[START]

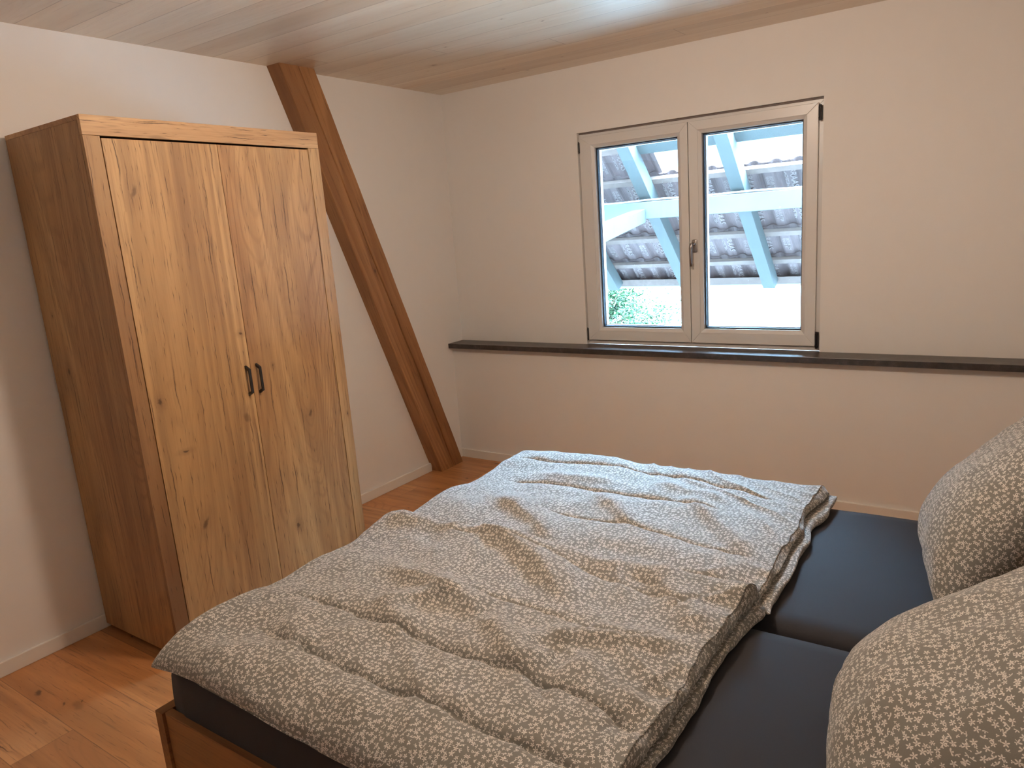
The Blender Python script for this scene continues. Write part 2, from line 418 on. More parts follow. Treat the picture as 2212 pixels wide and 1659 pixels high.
st(wb.build('wall_back', M['wall']))
BT, BH = .015, .058
def board(name, dims): st(MB().box(*dims, bev=.0025).build(name, M['base']))
board('baseboard_back', (BT, RX-BT, SEAT_Y-BT, SEAT_Y, 0, BH))
bl = MB(); bl.box(0, BT, RY, -.455, 0, BH, bev=.0025); bl.box(0, BT, -.200, SEAT_Y, 0, BH, bev=.0025); st(bl.build('baseboard_left', M['base']))
board('baseboard_right', (RX-BT, RX, RY, SEAT_Y-BT, 0, BH))
board('baseboard_rear', (BT, RX-BT, RY, RY+BT, 0, BH))
# narrow shadow joint under the boards is left as is

# stone ledge on the knee wall, running into the window recess
led = MB(); led.box(0.001, RX-.001, -.157, -.0005, .772, .803, bev=.0015); led.box(WX0+.001, WX1-.001, -.002, .026, .772, .803)
tag(led.build('stone_ledge', M['stone']), 'long dark grey stone ledge running along the wall under the window', 'ledge')

# ------------------------------------------------------------------ window
win = empty('window_1', (1.65, .06, .803), kind='structure')
win['label'] = 'white double casement window in the wall above the dark stone ledge'
FY0, FY1 = .026, .10
fr = MB()
fr.frame(WX0, WX1, .803, WZ1-.009, .045, FY0, FY1, .0015)
fr.box(1.612, 1.664, .040, FY1, .845, 1.995)
fr.build('window_frame', M['pvc'], win)
MB().box(WX0+.001, WX1-.001, .022, .10, WZ1-.0085, WZ1-.0005).build('shadow_gap_strip', M['shadowgap'], win)  # added dark strip, paints in the shadow gap along the frame top
st_y0, st_y1 = .010, .088
def casement(x0, x1, z0, z1, gx0, gx1, gz0, gz1, handle, hinge_side):
    bm = MB()
    o = [(x0,z0),(x1,z0),(x1,z1),(x0,z1)]; i = [(gx0,gz0),(gx1,gz0),(gx1,gz1),(gx0,gz1)]
    j = [(gx0-.018,gz0-.018),(gx1+.018,gz0-.018),(gx1+.018,gz1+.018),(gx0-.018,gz1+.018)]
    for k in range(4):
        a, b, c, d = o[k], o[(k+1)%4], j[(k+1)%4], j[k]
        bm.hexa([(p[0], st_y0, p[1]) for p in (a,b,c,d)] + [(p[0], st_y1, p[1]) for p in (a,b,c,d)], .0018)
    ca = bm.build('casement', M['pvc'], win)
    bd = MB()                                    # glazing bead, sloping towards the pane
    for k in range(4):
        a, b, c, d = j[k], j[(k+1)%4], i[(k+1)%4], i[k]
        q = [(a[0], st_y0+.003, a[1]), (b[0], st_y0+.003, b[1]), (c[0], .024, c[1]), (d[0], .024, d[1]),
             (a[0], .06, a[1]), (b[0], .06, b[1]), (c[0], .06, c[1]), (d[0], .06, d[1])]
        bd.hexa(q, .0008)
    bd.build('glazing_bead', M['pvc'], ca)
    sl = MB(); sl.frame(gx0+.0005, gx1-.0005, gz0+.0005, gz1-.0005, .006, .040, .060, 0); sl.build('rubber_seal', M['seal'], ca)
    rb = MB(); rb.frame(gx0-.002, gx1+.002, gz0-.002, gz1+.002, .014, .0605, .0875, .001); rb.build('outer_rebate', M['pvc'], ca)
    g = MB(); g.box(gx0+.002, gx1-.002, .048, .052, gz0+.002, gz1-.002); g.build('glass_pane', M['glass'], ca)
    if handle:
        hx = 1.668
        h = MB(); h.box(hx-.014, hx+.014, st_y0-.010, st_y0, 1.330, 1.400, bev=.006, seg=3)
        h.tube([(hx, st_y0-.008, 1.378), (hx, st_y0-.030, 1.378)], .0085, 14)
        h.tube([(hx, st_y0-.034, 1.386), (hx-.006, st_y0-.040, 1.378), (hx-.010, st_y0-.042, 1.355), (hx-.010, st_y0-.042, 1.31), (hx-.010, st_y0-.040, 1.258)],
               [.0075, .0095, .0088, .0080, .0075], 14)
        hh = h.build('window_handle', M['metal'], ca, smooth=True); hh['label'] = 'grey metal handle'
    return ca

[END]

**Directions:**
Write out each line of the data exactly; the images should be left out.

**Exercise solution:**
The Blender Python script for this scene continues. Write part 2, from line 418 on. More parts follow. Treat the picture as 2212 pixels wide and 1659 pixels high.
st(wb.build('wall_back', M['wall']))
BT, BH = .015, .058
def board(name, dims): st(MB().box(*dims, bev=.0025).build(name, M['base']))
board('baseboard_back', (BT, RX-BT, SEAT_Y-BT, SEAT_Y, 0, BH))
bl = MB(); bl.box(0, BT, RY, -.455, 0, BH, bev=.0025); bl.box(0, BT, -.200, SEAT_Y, 0, BH, bev=.0025); st(bl.build('baseboard_left', M['base']))
board('baseboard_right', (RX-BT, RX, RY, SEAT_Y-BT, 0, BH))
board('baseboard_rear', (BT, RX-BT, RY, RY+BT, 0, BH))
# narrow shadow joint under the boards is left as is

# stone ledge on the knee wall, running into the window recess
led = MB(); led.box(0.001, RX-.001, -.157, -.0005, .772, .803, bev=.0015); led.box(WX0+.001, WX1-.001, -.002, .026, .772, .803)
tag(led.build('stone_ledge', M['stone']), 'long dark grey stone ledge running along the wall under the window', 'ledge')

# ------------------------------------------------------------------ window
win = empty('window_1', (1.65, .06, .803), kind='structure')
win['label'] = 'white double casement window in the wall above the dark stone ledge'
FY0, FY1 = .026, .10
fr = MB()
fr.frame(WX0, WX1, .803, WZ1-.009, .045, FY0, FY1, .0015)
fr.box(1.612, 1.664, .040, FY1, .845, 1.995)
fr.build('window_frame', M['pvc'], win)
MB().box(WX0+.001, WX1-.001, .022, .10, WZ1-.0085, WZ1-.0005).build('shadow_gap_strip', M['shadowgap'], win)  # added dark strip, paints in the shadow gap along the frame top
st_y0, st_y1 = .010, .088
def casement(x0, x1, z0, z1, gx0, gx1, gz0, gz1, handle, hinge_side):
    bm = MB()
    o = [(x0,z0),(x1,z0),(x1,z1),(x0,z1)]; i = [(gx0,gz0),(gx1,gz0),(gx1,gz1),(gx0,gz1)]
    j = [(gx0-.018,gz0-.018),(gx1+.018,gz0-.018),(gx1+.018,gz1+.018),(gx0-.018,gz1+.018)]
    for k in range(4):
        a, b, c, d = o[k], o[(k+1)%4], j[(k+1)%4], j[k]
        bm.hexa([(p[0], st_y0, p[1]) for p in (a,b,c,d)] + [(p[0], st_y1, p[1]) for p in (a,b,c,d)], .0018)
    ca = bm.build('casement', M['pvc'], win)
    bd = MB()                                    # glazing bead, sloping towards the pane
    for k in range(4):
        a, b, c, d = j[k], j[(k+1)%4], i[(k+1)%4], i[k]
        q = [(a[0], st_y0+.003, a[1]), (b[0], st_y0+.003, b[1]), (c[0], .024, c[1]), (d[0], .024, d[1]),
             (a[0], .06, a[1]), (b[0], .06, b[1]), (c[0], .06, c[1]), (d[0], .06, d[1])]
        bd.hexa(q, .0008)
    bd.build('glazing_bead', M['pvc'], ca)
    sl = MB(); sl.frame(gx0+.0005, gx1-.0005, gz0+.0005, gz1-.0005, .006, .040, .060, 0); sl.build('rubber_seal', M['seal'], ca)
    rb = MB(); rb.frame(gx0-.002, gx1+.002, gz0-.002, gz1+.002, .014, .0605, .0875, .001); rb.build('outer_rebate', M['pvc'], ca)
    g = MB(); g.box(gx0+.002, gx1-.002, .048, .052, gz0+.002, gz1-.002); g.build('glass_pane', M['glass'], ca)
    if handle:
        hx = 1.668
        h = MB(); h.box(hx-.014, hx+.014, st_y0-.010, st_y0, 1.330, 1.400, bev=.006, seg=3)
        h.tube([(hx, st_y0-.008, 1.378), (hx, st_y0-.030, 1.378)], .0085, 14)
        h.tube([(hx, st_y0-.034, 1.386), (hx-.006, st_y0-.040, 1.378), (hx-.010, st_y0-.042, 1.355), (hx-.010, st_y0-.042, 1.31), (hx-.010, st_y0-.040, 1.258)],
               [.0075, .0095, .0088, .0080, .0075], 14)
        hh = h.build('window_handle', M['metal'], ca, smooth=True); hh['label'] = 'grey metal handle'
    return ca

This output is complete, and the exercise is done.